** Begin Material **

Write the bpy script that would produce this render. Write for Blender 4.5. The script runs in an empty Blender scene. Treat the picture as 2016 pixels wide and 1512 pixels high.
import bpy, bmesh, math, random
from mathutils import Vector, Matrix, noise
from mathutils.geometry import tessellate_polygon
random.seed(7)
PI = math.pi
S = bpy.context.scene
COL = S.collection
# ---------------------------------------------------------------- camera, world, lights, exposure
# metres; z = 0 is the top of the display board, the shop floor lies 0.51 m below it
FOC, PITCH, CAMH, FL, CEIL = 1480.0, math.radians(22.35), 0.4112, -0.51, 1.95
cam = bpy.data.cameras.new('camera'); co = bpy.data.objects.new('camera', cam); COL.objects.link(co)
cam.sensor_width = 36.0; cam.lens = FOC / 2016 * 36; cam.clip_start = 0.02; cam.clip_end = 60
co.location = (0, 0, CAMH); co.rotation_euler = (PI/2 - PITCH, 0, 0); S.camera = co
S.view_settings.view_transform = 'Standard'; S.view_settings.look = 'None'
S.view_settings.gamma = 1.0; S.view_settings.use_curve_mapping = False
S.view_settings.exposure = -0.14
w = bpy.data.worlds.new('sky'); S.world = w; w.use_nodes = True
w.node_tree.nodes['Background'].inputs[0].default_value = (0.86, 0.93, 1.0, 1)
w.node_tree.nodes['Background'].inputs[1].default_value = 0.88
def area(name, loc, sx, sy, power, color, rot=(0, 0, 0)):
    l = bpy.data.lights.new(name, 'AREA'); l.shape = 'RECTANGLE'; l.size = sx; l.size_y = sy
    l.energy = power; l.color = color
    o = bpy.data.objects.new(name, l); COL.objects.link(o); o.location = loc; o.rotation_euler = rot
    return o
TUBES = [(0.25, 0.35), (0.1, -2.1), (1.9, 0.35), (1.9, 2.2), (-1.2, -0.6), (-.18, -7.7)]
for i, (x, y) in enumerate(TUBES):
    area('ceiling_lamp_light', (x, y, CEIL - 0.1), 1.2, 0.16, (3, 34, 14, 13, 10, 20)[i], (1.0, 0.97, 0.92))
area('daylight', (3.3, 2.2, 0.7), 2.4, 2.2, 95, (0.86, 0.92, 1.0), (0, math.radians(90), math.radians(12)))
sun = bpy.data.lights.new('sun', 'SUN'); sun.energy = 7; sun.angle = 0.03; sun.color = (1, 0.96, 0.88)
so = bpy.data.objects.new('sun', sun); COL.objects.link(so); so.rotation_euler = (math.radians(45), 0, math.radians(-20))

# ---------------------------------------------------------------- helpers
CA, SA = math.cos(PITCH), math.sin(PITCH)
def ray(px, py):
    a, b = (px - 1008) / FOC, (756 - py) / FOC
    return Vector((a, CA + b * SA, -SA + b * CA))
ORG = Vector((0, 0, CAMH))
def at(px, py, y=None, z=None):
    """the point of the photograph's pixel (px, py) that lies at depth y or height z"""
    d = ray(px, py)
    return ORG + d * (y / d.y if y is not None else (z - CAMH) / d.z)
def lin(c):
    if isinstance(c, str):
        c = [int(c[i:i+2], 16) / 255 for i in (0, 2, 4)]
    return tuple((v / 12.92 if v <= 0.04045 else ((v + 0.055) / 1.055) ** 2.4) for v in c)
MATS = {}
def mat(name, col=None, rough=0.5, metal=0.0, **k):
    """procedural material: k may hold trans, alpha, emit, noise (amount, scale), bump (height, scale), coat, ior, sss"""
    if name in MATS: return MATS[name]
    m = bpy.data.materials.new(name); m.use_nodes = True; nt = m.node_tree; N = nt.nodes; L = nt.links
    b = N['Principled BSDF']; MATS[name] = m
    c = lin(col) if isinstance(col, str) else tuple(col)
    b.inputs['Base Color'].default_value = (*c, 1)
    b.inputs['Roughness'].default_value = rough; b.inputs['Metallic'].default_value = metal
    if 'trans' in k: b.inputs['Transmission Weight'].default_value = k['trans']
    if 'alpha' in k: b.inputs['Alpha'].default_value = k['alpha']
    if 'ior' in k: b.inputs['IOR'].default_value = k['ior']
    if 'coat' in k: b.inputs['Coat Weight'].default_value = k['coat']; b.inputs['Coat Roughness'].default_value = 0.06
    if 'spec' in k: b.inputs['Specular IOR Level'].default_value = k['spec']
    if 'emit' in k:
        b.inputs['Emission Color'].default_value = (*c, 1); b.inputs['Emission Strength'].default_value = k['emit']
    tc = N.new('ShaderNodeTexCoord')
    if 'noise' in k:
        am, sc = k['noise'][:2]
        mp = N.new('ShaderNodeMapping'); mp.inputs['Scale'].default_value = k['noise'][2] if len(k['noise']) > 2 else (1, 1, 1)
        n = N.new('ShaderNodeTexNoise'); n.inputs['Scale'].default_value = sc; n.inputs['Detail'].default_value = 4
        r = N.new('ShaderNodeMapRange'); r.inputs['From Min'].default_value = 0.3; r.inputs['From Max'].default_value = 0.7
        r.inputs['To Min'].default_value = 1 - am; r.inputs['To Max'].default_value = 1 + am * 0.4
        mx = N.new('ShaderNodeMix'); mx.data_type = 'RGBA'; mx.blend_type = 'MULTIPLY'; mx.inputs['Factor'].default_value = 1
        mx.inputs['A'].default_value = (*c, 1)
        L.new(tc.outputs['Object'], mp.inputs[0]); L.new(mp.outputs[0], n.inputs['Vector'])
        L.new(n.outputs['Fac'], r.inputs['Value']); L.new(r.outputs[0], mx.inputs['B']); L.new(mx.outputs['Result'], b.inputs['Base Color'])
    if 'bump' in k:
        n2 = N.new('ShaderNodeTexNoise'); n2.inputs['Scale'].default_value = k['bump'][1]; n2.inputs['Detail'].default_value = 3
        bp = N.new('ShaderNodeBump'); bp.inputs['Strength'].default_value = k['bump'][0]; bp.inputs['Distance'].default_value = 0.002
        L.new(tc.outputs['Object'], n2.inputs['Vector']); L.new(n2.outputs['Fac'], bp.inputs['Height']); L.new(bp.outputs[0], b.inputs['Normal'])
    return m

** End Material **

== What needs to be done ==
Give the listing again, word for word.

== Solution to this problem ==
Write the bpy script that would produce this render. Write for Blender 4.5. The script runs in an empty Blender scene. Treat the picture as 2016 pixels wide and 1512 pixels high.
import bpy, bmesh, math, random
from mathutils import Vector, Matrix, noise
from mathutils.geometry import tessellate_polygon
random.seed(7)
PI = math.pi
S = bpy.context.scene
COL = S.collection
# ---------------------------------------------------------------- camera, world, lights, exposure
# metres; z = 0 is the top of the display board, the shop floor lies 0.51 m below it
FOC, PITCH, CAMH, FL, CEIL = 1480.0, math.radians(22.35), 0.4112, -0.51, 1.95
cam = bpy.data.cameras.new('camera'); co = bpy.data.objects.new('camera', cam); COL.objects.link(co)
cam.sensor_width = 36.0; cam.lens = FOC / 2016 * 36; cam.clip_start = 0.02; cam.clip_end = 60
co.location = (0, 0, CAMH); co.rotation_euler = (PI/2 - PITCH, 0, 0); S.camera = co
S.view_settings.view_transform = 'Standard'; S.view_settings.look = 'None'
S.view_settings.gamma = 1.0; S.view_settings.use_curve_mapping = False
S.view_settings.exposure = -0.14
w = bpy.data.worlds.new('sky'); S.world = w; w.use_nodes = True
w.node_tree.nodes['Background'].inputs[0].default_value = (0.86, 0.93, 1.0, 1)
w.node_tree.nodes['Background'].inputs[1].default_value = 0.88
def area(name, loc, sx, sy, power, color, rot=(0, 0, 0)):
    l = bpy.data.lights.new(name, 'AREA'); l.shape = 'RECTANGLE'; l.size = sx; l.size_y = sy
    l.energy = power; l.color = color
    o = bpy.data.objects.new(name, l); COL.objects.link(o); o.location = loc; o.rotation_euler = rot
    return o
TUBES = [(0.25, 0.35), (0.1, -2.1), (1.9, 0.35), (1.9, 2.2), (-1.2, -0.6), (-.18, -7.7)]
for i, (x, y) in enumerate(TUBES):
    area('ceiling_lamp_light', (x, y, CEIL - 0.1), 1.2, 0.16, (3, 34, 14, 13, 10, 20)[i], (1.0, 0.97, 0.92))
area('daylight', (3.3, 2.2, 0.7), 2.4, 2.2, 95, (0.86, 0.92, 1.0), (0, math.radians(90), math.radians(12)))
sun = bpy.data.lights.new('sun', 'SUN'); sun.energy = 7; sun.angle = 0.03; sun.color = (1, 0.96, 0.88)
so = bpy.data.objects.new('sun', sun); COL.objects.link(so); so.rotation_euler = (math.radians(45), 0, math.radians(-20))

# ---------------------------------------------------------------- helpers
CA, SA = math.cos(PITCH), math.sin(PITCH)
def ray(px, py):
    a, b = (px - 1008) / FOC, (756 - py) / FOC
    return Vector((a, CA + b * SA, -SA + b * CA))
ORG = Vector((0, 0, CAMH))
def at(px, py, y=None, z=None):
    """the point of the photograph's pixel (px, py) that lies at depth y or height z"""
    d = ray(px, py)
    return ORG + d * (y / d.y if y is not None else (z - CAMH) / d.z)
def lin(c):
    if isinstance(c, str):
        c = [int(c[i:i+2], 16) / 255 for i in (0, 2, 4)]
    return tuple((v / 12.92 if v <= 0.04045 else ((v + 0.055) / 1.055) ** 2.4) for v in c)
MATS = {}
def mat(name, col=None, rough=0.5, metal=0.0, **k):
    """procedural material: k may hold trans, alpha, emit, noise (amount, scale), bump (height, scale), coat, ior, sss"""
    if name in MATS: return MATS[name]
    m = bpy.data.materials.new(name); m.use_nodes = True; nt = m.node_tree; N = nt.nodes; L = nt.links
    b = N['Principled BSDF']; MATS[name] = m
    c = lin(col) if isinstance(col, str) else tuple(col)
    b.inputs['Base Color'].default_value = (*c, 1)
    b.inputs['Roughness'].default_value = rough; b.inputs['Metallic'].default_value = metal
    if 'trans' in k: b.inputs['Transmission Weight'].default_value = k['trans']
    if 'alpha' in k: b.inputs['Alpha'].default_value = k['alpha']
    if 'ior' in k: b.inputs['IOR'].default_value = k['ior']
    if 'coat' in k: b.inputs['Coat Weight'].default_value = k['coat']; b.inputs['Coat Roughness'].default_value = 0.06
    if 'spec' in k: b.inputs['Specular IOR Level'].default_value = k['spec']
    if 'emit' in k:
        b.inputs['Emission Color'].default_value = (*c, 1); b.inputs['Emission Strength'].default_value = k['emit']
    tc = N.new('ShaderNodeTexCoord')
    if 'noise' in k:
        am, sc = k['noise'][:2]
        mp = N.new('ShaderNodeMapping'); mp.inputs['Scale'].default_value = k['noise'][2] if len(k['noise']) > 2 else (1, 1, 1)
        n = N.new('ShaderNodeTexNoise'); n.inputs['Scale'].default_value = sc; n.inputs['Detail'].default_value = 4
        r = N.new('ShaderNodeMapRange'); r.inputs['From Min'].default_value = 0.3; r.inputs['From Max'].default_value = 0.7
        r.inputs['To Min'].default_value = 1 - am; r.inputs['To Max'].default_value = 1 + am * 0.4
        mx = N.new('ShaderNodeMix'); mx.data_type = 'RGBA'; mx.blend_type = 'MULTIPLY'; mx.inputs['Factor'].default_value = 1
        mx.inputs['A'].default_value = (*c, 1)
        L.new(tc.outputs['Object'], mp.inputs[0]); L.new(mp.outputs[0], n.inputs['Vector'])
        L.new(n.outputs['Fac'], r.inputs['Value']); L.new(r.outputs[0], mx.inputs['B']); L.new(mx.outputs['Result'], b.inputs['Base Color'])
    if 'bump' in k:
        n2 = N.new('ShaderNodeTexNoise'); n2.inputs['Scale'].default_value = k['bump'][1]; n2.inputs['Detail'].default_value = 3
        bp = N.new('ShaderNodeBump'); bp.inputs['Strength'].default_value = k['bump'][0]; bp.inputs['Distance'].default_value = 0.002
        L.new(tc.outputs['Object'], n2.inputs['Vector']); L.new(n2.outputs['Fac'], bp.inputs['Height']); L.new(bp.outputs[0], b.inputs['Normal'])
    return m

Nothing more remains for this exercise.